I’m using Fedora 35 KDE that is fully up to date (also a beginner). I have two drives in my PC, Fedora is installed on the first one and the second was empty.
I found the KDE partition manager and formatted the second drive using the default btrfs and the second drive appears in the KDE file manager and asks for my password then it mounts.
Anyway my main issue is I’m unable to create any kind of file or folder on the second drive, the KDE file manager wont let me, what am I missing, is it some kind of permissions issue ?
You created the file system and it mounts, but by default the device and file system are owned by root.
You will need to make sure the mount point is owned by your user, then once the device is mounted also make sure the device is owned by your user, all before your user will be able to access the drive/file system. The command sudo chown USER:USER /path/to/mount/point will handle that for you once the device is mounted. (Put your user name in place of USER in the preceding command.)
You may want to consider placing an entry into /etc/fstab to automatically mount that device at your desired mount point when you boot.
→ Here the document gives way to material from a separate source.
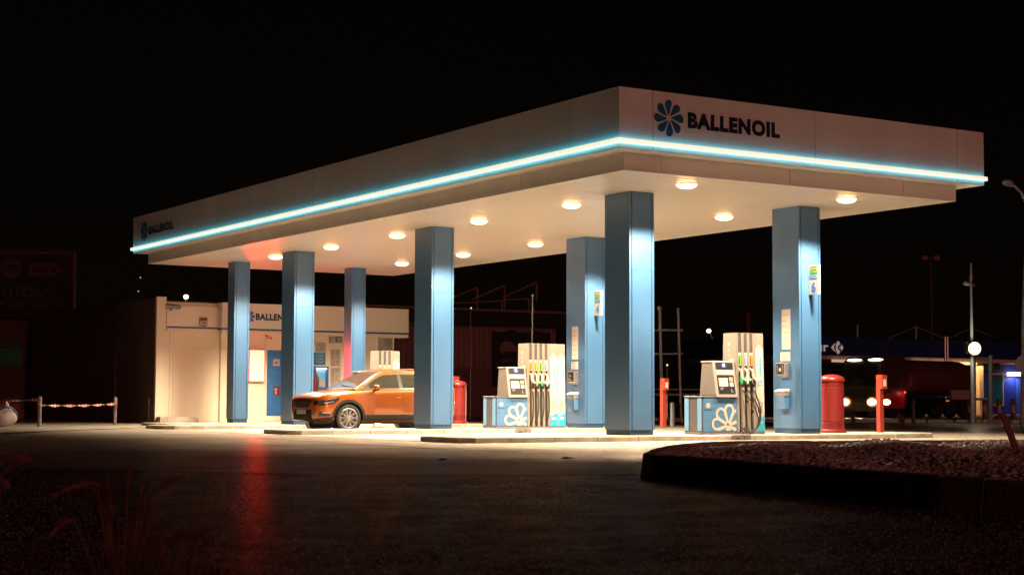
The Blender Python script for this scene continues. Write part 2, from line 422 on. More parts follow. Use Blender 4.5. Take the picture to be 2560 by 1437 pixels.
# canopy lamps
sp_energy = 3700.0
LX, LY = [2.575, 6.80], [1.32, 5.32, 9.2, 13.27, 17.12, 20.85]
ords = ['nearest the camera', 'second from the near end', 'third from the near end', 'fourth from the near end', 'fifth from the near end', 'farthest from the camera']
cl0 = None
for ix, lx in enumerate(LX):
    for iy, ly in enumerate(LY):
        if cl0 is None:
            cl0 = thing('canopy_lamp', 'x', 'ceiling lamp')
            mb = MB(); mb.lathe([(0.202, 0.014), (0.222, 0.016), (0.224, 0.020), (0.22, 0.026), (0.202, 0.026)], 28); mb.build('rim', M_white, cl0, smooth=True)
            mb = MB(); mb.lathe([(0.02, -0.06), (0.10, -0.054), (0.165, -0.032), (0.20, 0.0), (0.20, 0.02)], 28); mb.build('diffuser', M_lamp, cl0, smooth=True)
            o = cl0
        else: o = copy_tree(cl0)
        o.location = (lx, ly, SOF-0.026)
        tag(o, 'round glowing ceiling lamp in the %s row under the canopy, %s' % (['left', 'right'][ix], ords[iy]), 'ceiling lamp', 'lamps in the canopy ceiling')
        ld = bpy.data.lights.new('canopy_spot', 'SPOT'); ld.energy = sp_energy; ld.color = (1.0, 0.76, 0.51)
        ld.spot_size = math.radians([135, 131, 131, 131, 131, 142][iy]); ld.spot_blend = [.16, .28, .28, .28, .28, .40][iy]; ld.shadow_soft_size = 0.22
        lo = bpy.data.objects.new('canopy_spot', ld); C.objects.link(lo); lo.location = (lx, ly, SOF-0.15)

# ------------------------------------------------------------------ columns
def column(x, y, wx, wy, label):
    o = thing('canopy_column', label, 'column', (x, y, ISL), 0, 'blue columns carrying the canopy')
    H = SOF-ISL; g = 0.02; zj = 3.32; e = 0.05
    mb = MB(); mb.box(g, g, 0.0, wx-g, wy-g, H); mb.build('core', M_bluedk, o)
    mb = MB()
    for z0, z1 in ((0.11, zj-.002), (zj+.002, H-0.002)):
        for ya, yb in ((0, g+.004), (wy-g-.004, wy)):
            mb.box(e+g, ya, z0, wx-e-g, yb, z1)
        for (xa, xb) in ((0, e), (wx-e, wx)):
            for ya, yb in ((0, g+.004), (wy-g-.004, wy)): mb.box(xa, ya, z0, xb, yb, z1)
        for xa, xb in ((0, g+.004), (wx-g-.004, wx)): mb.box(xa, g+.005, z0, xb, wy-g-.005, z1)
    mb.build('cladding', M_blue, o)
    mb = MB(); p = 0.038; mb.box(p, p, 0.0005, wx-p, wy-p, 0.109); mb.build('plinth', M_blue, o, bevel=0.004, seg=1)
    return o
clab = {(0, 0): 'tall blue column nearest the photographer, with no number sign', (1, 0): 'blue column carrying the number 6 sign at the right end of the near island',
        (0, 1): 'blue column hiding the rear end of the orange car', (1, 1): 'blue column carrying the number 4 sign behind the second fuel pump',
        (0, 2): 'blue column directly behind the bonnet of the orange car', (1, 2): 'blue column on the third island hidden behind the column by the car',
        (0, 3): 'leftmost blue column, with a pink glow beside the lit price panel', (1, 3): 'slim blue column in front of the kiosk notices, rising behind the car roof'}
for iy in range(4):
    for ix in range(2):
        if iy == 3: column([XL, 6.2464][ix], YR[3], 0.4948, 0.5247, clab[(ix, iy)])
        else: column([XL, XR][ix], YR[iy], 0.6204, 0.8535, clab[(ix, iy)])
XE, XS = -0.012, 0
# things fixed to the two right-hand columns
def flag_sign(num, px0, px1, pyt, pyb, px2, Yf, which):
    a = VY(px0, pyt, Yf); zb = VY(px0, pyb, Yf).z; X = a.x; zt = a.z
    dep = 0.31; th = 0.06
    o = thing('number_sign', ('white flag sign with a big blue figure six' if num == '6' else 'white flag sign with a big blue figure four')+' under a colour price chart', 'sign', (X, Yf, zb), 0, 'numbered flag signs on the columns')
    Hh = zt-zb
    mb = MB(); mb.box(0, -dep, 0, th, -0.002, Hh); mb.build('panel', M_pwhite, o, bevel=0.004, seg=1)
    mb = MB(); cols = [M_yel, M_lgreen, M_green, M_lblue, M_dgrey, M_lpale]
    for k in range(12):
        z0 = Hh*(0.95-0.035*k*1.0); mb.box(-0.0025-0.0002*k, -0.02-rnd.uniform(0, .04), z0-Hh*0.034, -0.0005, -dep+0.02+rnd.uniform(0, .05), z0-0.002, [4, 0, 0, 4, 1, 1, 2, 2, 5, 3, 5, 3][k])
    mb.build('price_chart', cols, o)
    mb = MB(); text(mb, num, (-0.003, -dep*0.30, Hh*0.06), NY, Z_, dep*0.42, Hh*0.37, bold=0.03); mb.build('numeral', M_lblue, o)
flag_sign('6', 2021, 2044, 664, 737, 2050, YR[0], 0)
flag_sign('4', 1485, 1503, 728, 789, 1507, YR[1], 1)
def notice(px, py0, py1, Xf, wd, rows, label, cat='notice', name='notice'):
    a = VX(px, py0, Xf); b = VX(px, py1, Xf); Hh = a.z-b.z
    o = thing(name, label, cat, (Xf, a.y, b.z))
    mb = MB(); mb.box(-0.005, -wd/2, 0, -0.001, wd/2, Hh)
    for k in range(rows):
        z0 = Hh*(0.93-0.86*(k+0.5)/rows); hh = min(0.012, Hh/rows*0.4)
        mb.box(-0.0075, wd*0.30, z0-hh, -0.004, wd*0.18, z0+hh, 1)
        mb.box(-0.0075, wd*0.12, z0-hh*0.5, -0.004, wd*(-0.02-0.3*rnd.random()), z0+hh*0.5, 1)
    mb.build('sheet', [M_paper, M_ink], o)
def dispenser(px, py0, py1, Xf, label, orange):
    a = VX(px, py0, Xf); b = VX(px, py1, Xf); H = a.z-b.z; w = 0.28
    o = thing('paper_dispenser', label, 'dispenser', (Xf, a.y, b.z), 0, 'paper dispensers on the columns')
    mb = MB(); pr = [(0, 0.0), (-0.10, 0.05), (-0.15, H*0.25), (-0.15, H), (0, H)]
    mb.prism(pr, lambda p, q, t_: (p-.001, t_, q), -w/2, w/2); mb.build('case', M_steel, o, bevel=0.006, seg=2)
    mb = MB(); mb.box(-0.1545, -w*0.44, H*0.25, -0.1515, w*0.44, H*0.95, 0)
    if orange:
        mb.prism([(-.1, .30), (.1, .55), (.11, .36), (-.02, .27)], lambda p, q, t_: (t_, p, q*H), -0.157, -0.155, 1)
        mb.prism([(-.03, .62), (.05, .80), (.09, .70), (.02, .58)], lambda p, q, t_: (t_, p, q*H), -0.157, -0.155, 1)
    else:
        for kk in range(5):
            mb.box(-0.157, 0.07, H*(.35+.11*kk), -.155, .095, H*(.39+.11*kk), 2); mb.box(-0.157, -0.09, H*(.35+.11*kk), -.155, -.065, H*(.39+.11*kk), 2)
        mb.ball((-.156, 0, H*.55), .03, 10, 2, (.2, 1, 1.4))
    mb.build('front_label', [M_black, M_tan, M_pwhite], o)
def wall_bin(px, py0, py1, Xf, label):
    a = VX(px, py0, Xf); b = VX(px, py1, Xf); H = a.z-b.z; w = 0.30
    o = thing('litter_bin', label, 'litter bin', (Xf, a.y, b.z), 0, 'litter bins on the columns')
    mb = MB(); mb.prism([(-.001, 0), (-.13, 0), (-.15, H*0.62), (-.001, H*0.62)], lambda p, q, t_: (p, t_, q), -w*0.46, w*0.46); mb.build('tub', M_pblue, o, bevel=0.01)
    mb = MB(); mb.prism([(-.001, H*.62), (-.155, H*.62), (-.175, H*.80), (-.16, H*.86), (-.001, H*.86)], lambda p, q, t_: (p, t_, q), -w*0.5, w*0.5)
    mb.build('liner', mat('bag_film', (0.16, 0.15, 0.14), 0.25, bump=0.9, bscale=25), o, bevel=0.015)
    mb = MB(); mb.prism([(-.001, H*.87), (-.19, H*.87), (-.14, H*.95), (-.06, H), (-.001, H)], lambda p, q, t_: (p, t_, q), -w*0.52, w*0.52); mb.build('lid', mat('bin_lid', (.42, .46, .48), .35), o, bevel=0.008)
notice(1965, 773, 873, XR, 0.275, 6, 'tall cream instruction sheet above the black dotted paper dispenser')
notice(1963.5, 880, 902, XR, 0.31, 3, 'small square cream notice above the black dotted dispenser')
notice(1438, 816, 898, XR, 0.275, 6, 'tall cream instruction sheet above the black and orange paper dispenser')
notice(1437, 904, 923, XR, 0.31, 3, 'small square cream notice above the black and orange dispenser')
dispenser(1963, 907, 945, XR, 'steel paper dispenser with a black dotted front, on the column with the 6 sign', False)
dispenser(1439, 928, 962, XR, 'steel paper dispenser with a black and orange front, on the column with the 4 sign', True)
wall_bin(1963, 972, 1022, XR, 'blue litter bin with a bagged mouth on the column with the 6 sign')
wall_bin(1439, 980, 1024, XR, 'blue litter bin with a bagged mouth on the column with the 4 sign')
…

Using UUID instead of device name ensures the correct file system is mounted every time.
However I must say that this is quite disappointing and not at all user friendly for something as simple as having multiple internal drives in a PC, especially compared to windows.
if anyone from Fedora happens to read this and can prod KDE team in the right direction.
The KDE partition manager needs an apply selected user permissions to this drive.
The KDE settings menu while having an auto mount for USB drives does not support SATA/NVME drives which should be allowed, give the user the choice.
Having to enter in password every time to mount drive or risk the danger of editing fstab is just bad design.
It is expected that any user of linux will endeavor to learn the basics of linux file system permissions, file system hirarchy, and how to manipulate devices. The command line allows one to do much more than what is available within a gui.
If that is too complex for you then please go back to windows. If you want to stay with linux then learn a little bit about the basics of administration and embrace the power of doing things for yourself instead of being locked into a rigid mold of how things are done for you.
Henry Ford is often quoted as saying “they can have any color they want as long as it is black”. Windows provides the same choice. “You can do anything you want as long as you do it my way.”
The beauty of linux is that one can do (almost) anything they want and customize their system the way they want. A user is not locked into doing only what the software provider allows.
Just to add that when you install Fedora you can choose both drives and the installer will format them both to btrfs and you can use them as 1 single file system.